The Macon Public Library already has a governing body in place: a library board and a director that meet once a month in regards to making decisions surrounding the public library and materials and programs that can be brought into the local public institution. The Library Board is comprised of nine members plus the director. They are appointed by the Mayor and the City Council of Macon. The Shelbina Carnegie Public Library also has an appointed nine person governing board with a director in which the librarians make decisions on materials and programs that come into the institution.

The Missouri Library Association has issued a statement, completely opposed to Representative Baker’s bill by saying: “he Missouri Library Association is aware of and monitoring Missouri House Bill 2044 (known as the “Parental Oversight of Public Libraries Act”) and any other legislation that has an impact on libraries. The Missouri Library Association will always stand against censorship and for the freedom to read, and therefore opposes Missouri House Bill 2044. The Missouri Library Association is committed to supporting all types of libraries. MLA exists to support the mission, vision, and values of those libraries, which connect their communities to vital resources.

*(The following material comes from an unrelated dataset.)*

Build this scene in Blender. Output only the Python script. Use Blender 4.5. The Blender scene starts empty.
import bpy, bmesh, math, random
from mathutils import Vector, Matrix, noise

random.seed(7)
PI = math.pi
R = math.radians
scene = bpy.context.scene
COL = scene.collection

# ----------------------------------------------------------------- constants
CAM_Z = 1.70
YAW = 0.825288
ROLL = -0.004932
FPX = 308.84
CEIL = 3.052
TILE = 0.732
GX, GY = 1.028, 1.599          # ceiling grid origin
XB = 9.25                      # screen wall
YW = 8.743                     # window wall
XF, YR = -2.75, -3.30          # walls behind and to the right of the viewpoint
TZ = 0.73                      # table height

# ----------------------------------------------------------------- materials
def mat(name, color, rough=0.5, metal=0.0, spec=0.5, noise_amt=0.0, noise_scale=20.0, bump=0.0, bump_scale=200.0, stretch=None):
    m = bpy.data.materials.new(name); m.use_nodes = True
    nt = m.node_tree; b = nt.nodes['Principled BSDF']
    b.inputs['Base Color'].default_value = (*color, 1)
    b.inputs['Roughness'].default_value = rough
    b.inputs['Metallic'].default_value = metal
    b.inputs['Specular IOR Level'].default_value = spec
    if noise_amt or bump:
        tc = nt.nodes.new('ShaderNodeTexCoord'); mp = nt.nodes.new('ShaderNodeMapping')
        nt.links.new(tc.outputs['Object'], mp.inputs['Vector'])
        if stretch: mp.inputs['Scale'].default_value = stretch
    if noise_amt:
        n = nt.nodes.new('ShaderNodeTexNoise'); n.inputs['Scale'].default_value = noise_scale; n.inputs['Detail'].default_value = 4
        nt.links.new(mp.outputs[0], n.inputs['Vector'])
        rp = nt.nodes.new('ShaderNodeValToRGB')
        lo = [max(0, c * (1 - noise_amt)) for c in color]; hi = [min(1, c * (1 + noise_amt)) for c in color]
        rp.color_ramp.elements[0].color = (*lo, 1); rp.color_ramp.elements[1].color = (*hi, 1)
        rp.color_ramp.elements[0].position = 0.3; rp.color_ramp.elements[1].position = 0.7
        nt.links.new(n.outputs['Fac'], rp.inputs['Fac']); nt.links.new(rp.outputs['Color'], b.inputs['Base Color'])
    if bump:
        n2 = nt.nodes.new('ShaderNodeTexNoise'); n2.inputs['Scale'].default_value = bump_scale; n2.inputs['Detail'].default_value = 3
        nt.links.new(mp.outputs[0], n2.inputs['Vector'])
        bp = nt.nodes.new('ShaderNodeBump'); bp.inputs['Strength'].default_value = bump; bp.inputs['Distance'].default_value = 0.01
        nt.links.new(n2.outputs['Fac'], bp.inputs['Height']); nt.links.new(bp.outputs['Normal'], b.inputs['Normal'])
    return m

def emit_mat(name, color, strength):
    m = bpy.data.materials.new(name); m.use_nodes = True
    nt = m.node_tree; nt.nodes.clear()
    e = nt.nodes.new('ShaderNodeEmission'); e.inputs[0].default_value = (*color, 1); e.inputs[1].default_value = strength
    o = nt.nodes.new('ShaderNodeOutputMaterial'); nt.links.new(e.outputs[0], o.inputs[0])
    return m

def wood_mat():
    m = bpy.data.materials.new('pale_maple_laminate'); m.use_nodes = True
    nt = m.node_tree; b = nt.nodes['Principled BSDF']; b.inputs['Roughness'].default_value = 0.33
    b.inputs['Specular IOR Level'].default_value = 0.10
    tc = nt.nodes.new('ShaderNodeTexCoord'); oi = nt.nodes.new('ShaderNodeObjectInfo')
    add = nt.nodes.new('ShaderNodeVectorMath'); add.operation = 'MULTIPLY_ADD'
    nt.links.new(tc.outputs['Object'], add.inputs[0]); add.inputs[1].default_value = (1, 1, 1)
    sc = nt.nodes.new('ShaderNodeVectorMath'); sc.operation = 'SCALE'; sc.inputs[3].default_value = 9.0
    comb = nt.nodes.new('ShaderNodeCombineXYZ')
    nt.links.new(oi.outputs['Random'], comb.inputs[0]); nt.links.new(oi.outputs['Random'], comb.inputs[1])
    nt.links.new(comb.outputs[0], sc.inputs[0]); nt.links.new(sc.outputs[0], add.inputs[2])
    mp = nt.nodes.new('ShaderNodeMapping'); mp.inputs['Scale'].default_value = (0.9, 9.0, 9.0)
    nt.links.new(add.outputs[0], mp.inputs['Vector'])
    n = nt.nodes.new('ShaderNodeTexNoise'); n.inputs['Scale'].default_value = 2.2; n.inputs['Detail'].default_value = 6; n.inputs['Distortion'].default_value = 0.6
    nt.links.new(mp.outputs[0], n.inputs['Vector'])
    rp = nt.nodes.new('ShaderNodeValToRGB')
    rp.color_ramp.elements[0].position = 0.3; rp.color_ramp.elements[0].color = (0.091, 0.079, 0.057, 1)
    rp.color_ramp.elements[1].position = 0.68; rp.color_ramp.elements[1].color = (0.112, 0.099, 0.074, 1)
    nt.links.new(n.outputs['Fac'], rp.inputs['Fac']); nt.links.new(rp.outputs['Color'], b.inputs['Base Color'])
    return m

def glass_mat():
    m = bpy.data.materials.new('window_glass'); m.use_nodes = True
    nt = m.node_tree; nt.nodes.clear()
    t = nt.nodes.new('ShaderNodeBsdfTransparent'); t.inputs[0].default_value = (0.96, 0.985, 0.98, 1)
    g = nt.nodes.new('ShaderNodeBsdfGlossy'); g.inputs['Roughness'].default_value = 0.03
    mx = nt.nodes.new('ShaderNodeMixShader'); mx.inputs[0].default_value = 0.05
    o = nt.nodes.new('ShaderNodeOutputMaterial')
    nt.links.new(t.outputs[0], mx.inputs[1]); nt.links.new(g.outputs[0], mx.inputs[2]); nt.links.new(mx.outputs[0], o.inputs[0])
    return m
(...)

We support the American Library Association’s Library Bill of Rights and Freedom to Read Statement. Public libraries exist to provide equitable access to information to all of its users, as it is key to having an informed populace. Public libraries already have procedures in place to assist patrons in protecting their own children while not infringing upon the rights of other patrons or restricting materials. Missouri Library Association will always oppose legislation that infringes on these rights. Cynthia Dudenhoffer, President, Missouri Library Association.”

To view the American Library Association's Library Bill of Rights, visit:

To view the Freedom to Read Statement, visit:

The proposed bill has received national attention as well as criticism. PEN America, one of the leading organizations in preserving freedom of expression through literature and human rights advancement, was quick to come out against the proposed bill. James Traeger, deputy director of free expression research and policy at PEN America, issued a public statement by saying, “Every reader and writer in the country should be horrified, absolutely horrified, at this bill. The fact that a librarian could actually be imprisoned under this act for following his or her conscience and refusing to block minors from access to a book, that tells you all you need to know about the suitability of this act within a democratic society.” Missourians on Social Media have taken to Baker’s posts about the bill, with some stating that the government should stay out of the way in decisions that parents can easily make in raising their children.

Ben Baker (R) who proposed the bill, issued a public statement, “First of all, the bill is not final language. We have not even had a public hearing yet regarding the bill. We will continue to work on the language to accomplish the wishes of many parents, and to protect our children throughout the great state of Missouri.

Second to clear up any misconceptions, this bill is NOT about banning or censoring books. I am a staunch defender of our First Amendment right to the freedom of speech. But I also believe it is appropriate to protect our children from objectionable sexual material that is not age appropriate.

Also, my bill is not aimed at my local library, Newton County Public Library. Our local library is exactly what a local library should be. My family and I are frequent users of our library and we have never once had any problem with the way they operate.

HB2044 is aimed at oversight of events like the “Drag Queen Story Hours” that have been happening at libraries across our country and in several libraries in our own state. It is also aimed at agenda driven literary content designed to encourage excessive interest in sexual matters.”

To view Representative Baker’s full statement, click on the link:

“Drag Queen Story Hours” referenced in the above statement, is exactly what the title is: a program where drag queens read stories to children. The program was started in 2015 by author and activist Michelle Tea in San Francisco. Her goal is to “inspire a love of reading, while teaching deeper lessons on diversity, self-love and an appreciation of others.” This program has happened in libraries within St. Louis, Kansas City, and St. Joseph.

Baker has made waves in Missouri Politics before, with just last year, proposing a bill to incorporate Bible Literacy courses in Missouri’s Public Schools. Representative Baker aside from being in the state legislature, was the Dean of Students/Professor of Education at Ozark Bible Institute and former Mayor of Neosho.

As of now, HB 2044 has no scheduled hearing and is currently not on the Missouri House of Representatives’ schedule.